Pixmania employs around 850 and saw underlying sales slump 28% in the first quarter and has been dragging down the performance of the wider Dixons group as it battles difficult markets across Europe.

Dixons has received an irrevocable offer from German industrial holding company mutares to buy Pixmania. The deal, which is subject to up to four months consultation with Pixmania’s French works councils, would see Dixons provide the cash to support mutares’s plan to develop the business.

“Pixmania operates in countries where we’re not market leader and operates a (single channel) model that is not ours. I don’t think we’re particularly good at running that kind of business,” Chief Executive Sebastian James told reporters.

“We do best when we stick to our knitting,” he added.

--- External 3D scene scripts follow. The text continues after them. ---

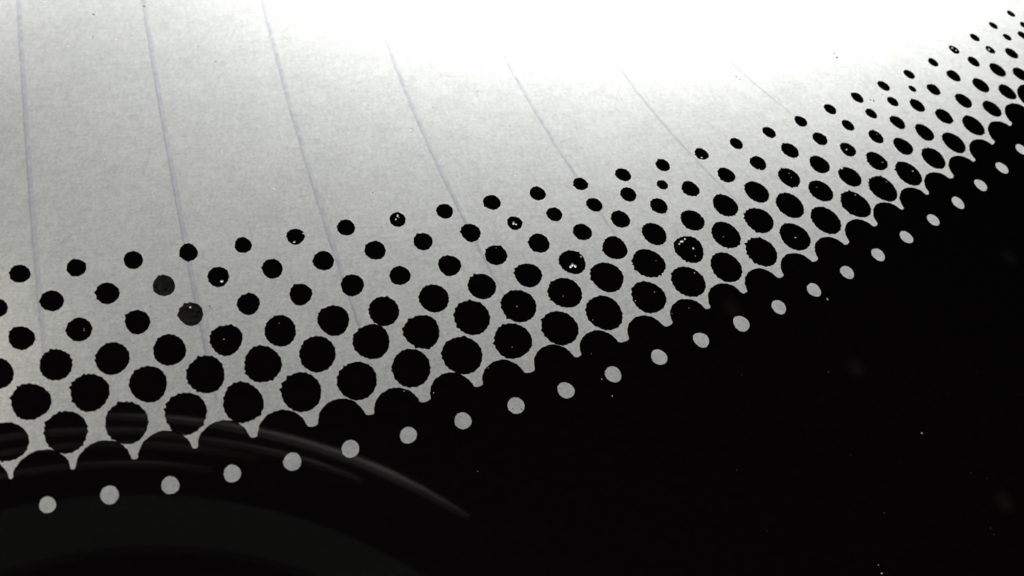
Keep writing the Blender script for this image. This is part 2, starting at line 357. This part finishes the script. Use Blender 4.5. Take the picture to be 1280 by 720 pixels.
def slab(name, pts, material, parent, z0=0.002, z1=INK):
    n = len(pts)
    cx = sum(p[0] for p in pts) / n; cy = sum(p[1] for p in pts) / n
    verts = [(x, y, z0) for x, y in pts] + [(x, y, z1) for x, y in pts]
    faces = [tuple(range(n, 2 * n))]
    for i in range(n):
        j = (i + 1) % n
        faces.append((i, j, n + j, n + i))
    return link(name, verts, faces, material, parent, loc=(cx, cy, 0))

for rowname, dots in DOTS.items():
    for i, (x, y, r) in enumerate(run_on(dots, 3, 0 if rowname in 'de' else 6), -3):
        big = r > 0.62
        thin = (rowname, i) in THIN
        pts = outline(x, y, r * (0.975 if x < 8 else 0.99), 0.050 if big else 0.056, 19 if big else (12 if r > .42 else 9))
        o = slab('frit_dot', oval(pts, x, y), frit_thin if thin else frit, pane)
        if thin:
            o['label'] = 'thin greyish dot'

# the solid edge: its top runs in scallops, with one row of round openings below
pts = []
lum = [tuple(l) for l in LUMPS]
lum = [(2 * lum[0][0] - lum[1][0], 2 * lum[0][1] - lum[1][1])] + lum
lum = [(2 * lum[0][0] - lum[1][0], 2 * lum[0][1] - lum[1][1])] + lum
for _ in range(9):
    lum.append((2 * lum[-1][0] - lum[-2][0], 2 * lum[-1][1] - lum[-2][1]))
_l = []
for i, (cx, cy) in enumerate(lum):            # the scallops sit a little lower than the lattice points
    a = lum[max(0, i - 1)]; c = lum[min(len(lum) - 1, i + 1)]
    t = math.atan2(c[1] - a[1], c[0] - a[0])
    _l.append((cx + 0.065 * math.sin(t), cy - 0.065 * math.cos(t)))
lum = _l
def lump_r(i):
    return 1.0
for i, (cx, cy) in enumerate(lum):
    a = lum[max(0, i - 1)]; c = lum[min(len(lum) - 1, i + 1)]
    t = math.atan2(c[1] - a[1], c[0] - a[0])
    r = lump_r(i)
    n = 30
    lo, hi = math.radians(7), math.radians(173)
    for k in range(n + 1):
        ang = t + hi + (lo - hi) * k / n
        rr = r * (1 + R.uniform(-.02, .022))
        pts.append((cx + rr * math.cos(ang), cy + rr * math.sin(ang)))
    if i < len(lum) - 1:                      # the rounded bottom of the notch up to the next scallop
        nx_, ny_ = lum[i + 1]
        p0 = pts[-1]
        t2 = math.atan2(ny_ - cy, nx_ - cx)
        p1 = (nx_ + r * math.cos(t2 + math.radians(173)), ny_ + r * math.sin(t2 + math.radians(173)))
        mx_, my_ = (p0[0] + p1[0]) / 2, (p0[1] + p1[1]) / 2
        hw = math.dist(p0, p1) / 2
        for k in range(1, 6):
            ang = math.pi + math.pi * k / 6
            ca, sa = hw * math.cos(ang), NOTCH * math.sin(ang) * (1 + R.uniform(-.1, .1))
            pts.append((mx_ + ca * math.cos(t2) - sa * math.sin(t2), my_ + ca * math.sin(t2) + sa * math.cos(t2)))
pts = [p for p in pts if PX0 + 1.2 < p[0] < PX1 - 1.2 and p[1] < PY1 - 1.2]
B0 = PY0 + 1.0
loop = pts + [(PX1 - 1.0, pts[-1][1]), (PX1 - 1.0, B0), (PX0 + 1.0, B0), (PX0 + 1.0, pts[0][1])]
HOLES = run_on(HOLES, 3, 7)
holes = [oval(outline(x, y, r, 0.03, 12), x, y) for x, y, r in HOLES]
allp = [Vector(p) for p in loop]
edges = [(i, (i + 1) % len(loop)) for i in range(len(loop))]
for h in holes:
    s0 = len(allp)
    allp += [Vector(p) for p in h]
    edges += [(s0 + i, s0 + (i + 1) % len(h)) for i in range(len(h))]
res = delaunay_2d_cdt(allp, edges, [], 1, 1e-6)
def inside(p, poly):
    c = False
    j = len(poly) - 1
    for i in range(len(poly)):
        xi, yi = poly[i]; xj, yj = poly[j]
        if (yi > p[1]) != (yj > p[1]) and p[0] < (xj - xi) * (p[1] - yi) / (yj - yi) + xi:
            c = not c
        j = i
    return c
tri = []
for f in res[2]:
    c = sum((res[0][i] for i in f), Vector((0, 0))) / len(f)
    if inside(c, loop) and not any(math.dist(c, (hx, hy)) < hr * 1.1 and inside(c, hp) for hp, (hx, hy, hr) in zip(holes, HOLES)):
        tri.append(tuple(f))
ec = {}
for f in tri:
    for i in range(len(f)):
        e = (f[i], f[(i + 1) % len(f)])
        ec[tuple(sorted(e))] = ec.get(tuple(sorted(e)), []) + [e]
nv = len(res[0])
verts = [(v.x, v.y, INK) for v in res[0]] + [(v.x, v.y, 0.002) for v in res[0]]
faces = list(tri)
for es in ec.values():
    if len(es) == 1:
        a, c = es[0]
        faces.append((c, a, nv + a, nv + c))
link('frit_band', verts, faces, frit, pane, loc=(20, 10, 0))

# faint out-of-focus reflections on the black edge, painted as pale see-through discs
blob_m, nt, out = mat('faint_reflection_blob')
tr = N(nt, 'ShaderNodeBsdfTransparent'); df = N(nt, 'ShaderNodeBsdfDiffuse'); df.inputs['Color'].default_value = (0.55, 0.45, 0.42, 1)
tc = N(nt, 'ShaderNodeTexCoord')
ln_ = N(nt, 'ShaderNodeVectorMath', operation='LENGTH'); nt.links.new(tc.outputs['Object'], ln_.inputs[0])
no = N(nt, 'ShaderNodeTexNoise'); no.inputs['Scale'].default_value = 2500; nt.links.new(tc.outputs['Object'], no.inputs['Vector'])
mr = N(nt, 'ShaderNodeMapRange', interpolation_type='SMOOTHSTEP')
mr.inputs['From Min'].default_value = 0.00075; mr.inputs['From Max'].default_value = 0.0001
mr.inputs['To Min'].default_value = 0.0; mr.inputs['To Max'].default_value = 0.05
nt.links.new(ln_.outputs['Value'], mr.inputs['Value'])
mm = N(nt, 'ShaderNodeMath', operation='MULTIPLY'); nt.links.new(mr.outputs[0], mm.inputs[0]); nt.links.new(no.outputs['Fac'], mm.inputs[1])
ms = N(nt, 'ShaderNodeMixShader'); nt.links.new(mm.outputs[0], ms.inputs[0]); nt.links.new(tr.outputs[0], ms.inputs[1]); nt.links.new(df.outputs[0], ms.inputs[2])
nt.links.new(ms.outputs[0], out.inputs[0])
for x, y, r in ((22.09, 19.82, 0.8), (27.89, 16.48, 0.75), (39.56, 22.85, 0.8), (33.5, 9.5, 0.7)):
    n = 28
    pts = [(x + r * math.cos(6.2832 * k / n), y + r * math.sin(6.2832 * k / n)) for k in range(n)]
    link('reflection_blob', [(px, py, INK + 0.004) for px, py in pts], [tuple(range(n))], blob_m, pane, loc=(x, y, 0))

# ------------------------------------------------------------------ flecks and dust on the face of the glass
def lumpy(cx, cy, r, seed, flat=0.75, z=0.0, sub=1):
    bm = bmesh.new()
    bmesh.ops.create_icosphere(bm, subdivisions=sub, radius=1.0)
    st = 0.7 + 0.6 * ((seed * 37) % 10) / 10
    an = seed * 1.7
    vv = []
    for v in bm.verts:
        k = 1 + 0.45 * noise.noise(v.co * 1.6 + Vector((seed * 3.3, 0, 0)))
        p = v.co * k
        x, y = p.x * st, p.y / st
        vv.append((cx + r * (x * math.cos(an) - y * math.sin(an)), cy + r * (x * math.sin(an) + y * math.cos(an)), z + max(-0.15, p.z) * r * flat + 0.1 * r))
    ff = [tuple(v.index for v in f.verts) for f in bm.faces]
    bm.free()
    return vv, ff
def fleck(blobs, label, material):
    verts, faces = [], []
    for k, (x, y, r) in enumerate(blobs):
        a, f = lumpy(x, y, r, k + 3 + x, z=INK, sub=2)
        s0 = len(verts)
        verts += a
        faces += [tuple(i + s0 for i in q) for q in f]
    o = link('dust_crumb', verts, faces, material, None, loc=(blobs[0][0], blobs[0][1], INK), smooth=True)
    tag(o, label, 'dust', 'white crumbs stuck on the black dots')
for blobs, label in FLECKS:
    fleck(blobs, label, dull_m if 'solid black edge' in label else speck_m)

def dust(name, spots, material, label, z):
    verts, faces = [], []
    for k, (x, y, r) in enumerate(spots):
        a, f = lumpy(x, y, r, k * 0.77 + 1, z=z(x, y))
        s0 = len(verts)
        verts += a
        faces += [tuple(i + s0 for i in q) for q in f]
    o = link(name, verts, faces, material, None, loc=(20, 25, 0))
    tag(o, label, 'dust', None, 'stuff')
dust('dust', PALE, speck_m, 'fine white dust specks scattered over the glass and its dots', lambda x, y: INK)
dust('grit', DARK, dark_speck_m, 'tiny dark grit specks on the clear part of the glass', lambda x, y: 0.0)

# ------------------------------------------------------------------ the camera's lens, seen mirrored in the black edge
lens_m = Matrix.Translation(CAM_POS) @ rot.to_4x4()
lens = bpy.data.objects.new('camera_lens', None)
lens.matrix_world = lens_m @ Matrix.Translation(Vector((-4, 0, 6)) * MM)
col.objects.link(lens)
tag(lens, 'round black camera lens mirrored as grey arcs in the solid black edge', 'lens')
def lathe(name, prof, material, a0=0.0, a1=360.0, seg=128, taper=0.0):
    """prof: (radius, height) in mm; heights grow away from the glass"""
    full = a1 - a0 >= 359.9
    n = max(6, int(seg * (a1 - a0) / 360))
    verts, faces = [], []
    m = len(prof)
    cnt = n if full else n + 1
    for k in range(cnt):
        a = math.radians(a0 + (a1 - a0) * k / n)
        t = 1.0 if not taper else min(1.0, 0.06 + (k / n) / taper, 0.06 + (1 - k / n) / 0.7)
        for r, z in prof:
            r = r if not taper else prof[0][0] + (r - prof[0][0]) * t
            verts.append((r * math.cos(a), r * math.sin(a), z))
    for k in range(n):
        b_ = ((k + 1) % cnt) * m
        for i in range(m):
            j = (i + 1) % m
            faces.append((k * m + i, k * m + j, b_ + j, b_ + i))
    if not full:
        faces += [tuple(range(m)), tuple(reversed([n * m + i for i in range(m)]))]
    me = bpy.data.meshes.new(name)
    me.from_pydata([tuple(Vector(v) * MM) for v in verts], [], faces)
    me.materials.append(material)
    bm = bmesh.new(); bm.from_mesh(me); bmesh.ops.recalc_face_normals(bm, faces=bm.faces); bm.to_mesh(me); bm.free()
    o = bpy.data.objects.new(name, me)
    o.parent = lens
    col.objects.link(o)
    return o
lathe('barrel', [(37.6, 0.8), (50.5, 0.8), (50.6, 2.0), (50.6, 48), (37.6, 48)], lens_dark)
lathe('front_ring', [(30, 0.6), (30.4, 0.0), (36.8, 0.0), (37.4, 0.5), (37.4, 6), (30, 6)], lens_mid)
lathe('inner_tube', [(30.1, 6.1), (31.0, 6.1), (31.0, 48), (30.1, 48)], lens_dark)
lathe('front_element', [(0.02, 38.0), (12, 38.6), (22, 40.2), (29.9, 42.6), (29.9, 47), (0.02, 47)], lens_glass)
for r_, w_, a0, a1 in ARCS:
    lathe('highlight_ridge', [(r_ - w_, 0.75), (r_ - w_ * .6, 0.0), (r_ + w_ * .6, 0.0), (r_ + w_, 0.75)], lens_edge, a0, a1, 220, 0.25)  # ridges cut to tapered arcs, shaped as the lit stretches of the rim
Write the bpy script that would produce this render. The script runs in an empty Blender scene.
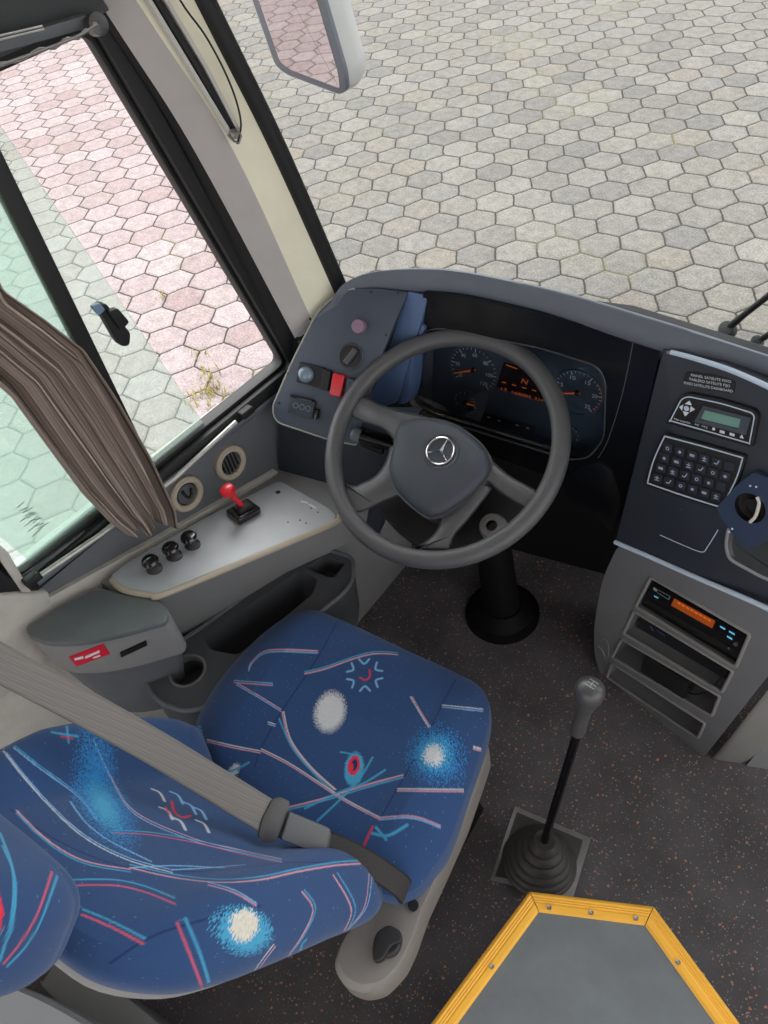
import bpy, bmesh, math, random
import numpy as np
from mathutils import Vector as V, Matrix, noise
from mathutils.bvhtree import BVHTree
random.seed(4)
PI=math.pi
S=bpy.context.scene
COL=S.collection
# ------------------------------------------------------------ camera geometry (metres, x right, y forward, z up)
F=800.0
nv=V((-0.14345034,-0.66239572,-0.73529172)).normalized()
fwv=(V((0,0,1))-nv.z*nv).normalized(); rtv=fwv.cross(nv)
AL=math.radians(50)
Yv=math.cos(AL)*fwv+math.sin(AL)*rtv; Xv=-math.sin(AL)*fwv+math.cos(AL)*rtv
M=Matrix((Xv,Yv,nv)); CAM=V((0,0,1.83))
def ray(px,py): return M@V(((px-384)/F,(py-512)/F,1.0))
def at(px,py,z=None,x=None,y=None,pl=None,dep=None):
    r=ray(px,py)
    if z is not None: s=(z-CAM.z)/r.z
    elif x is not None: s=(x-CAM.x)/r.x
    elif y is not None: s=(y-CAM.y)/r.y
    elif dep is not None: s=dep
    else: s=(pl[0]-CAM).dot(pl[1])/r.dot(pl[1])
    return CAM+s*r
def plane3(a,b,c):
    n=(b-a).cross(c-a).normalized()
    if n.dot(CAM-a)<0: n=-n
    return (a,n)
def off(pl,d): return (pl[0]+pl[1]*d,pl[1])
def pp(pts,pl): return [at(p[0],p[1],pl=pl) for p in pts]
def zpl(z): return (V((0,0,z)),V((0,0,1)))
def xpl(x): return (V((x,0,0)),V((1,0,0)))
def ypl(y): return (V((0,y,0)),V((0,-1,0)))

EXPO=1.32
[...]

Dixons has also agreed to sell its loss-making 32-store ElectroWorld operations in Turkey to local specialist Bimeks for about 2 million pounds.

“That just leaves Italy to sort out, assuming Dixons keep Greece,” said independent retail analyst Nick Bubb, adding the amount of dowry paid for PIXmania was “very acceptable”.

News of the disposals came as Dixons posted a rise in first-quarter sales with growth in Britain and northern Europe, driven by robust demand for tablet computers, offsetting continued weakness in southern Europe.

Sales at stores open over a year rose 2% in the 12 weeks to July 31, though gross margins fell 0.4%, in line with analysts’ expectations according to reports.

Like-for-like sales were up 6% in the UK and Ireland and grew 5% in northern Europe. But they fell 12% in the southern Europe division, made up of Italy and Greece.

Across Europe many store groups are still struggling as government efforts to bring down national debts reduce consumers’ disposable incomes. Electrical retailers have been particularly exposed because they sell discretionary goods and face intense competition from supermarkets and internet giants like Amazon and eBay.

Sebastian James said that despite recent surveys and data showing improved economic conditions in Britain he remained cautious on the state of the market for the year ahead.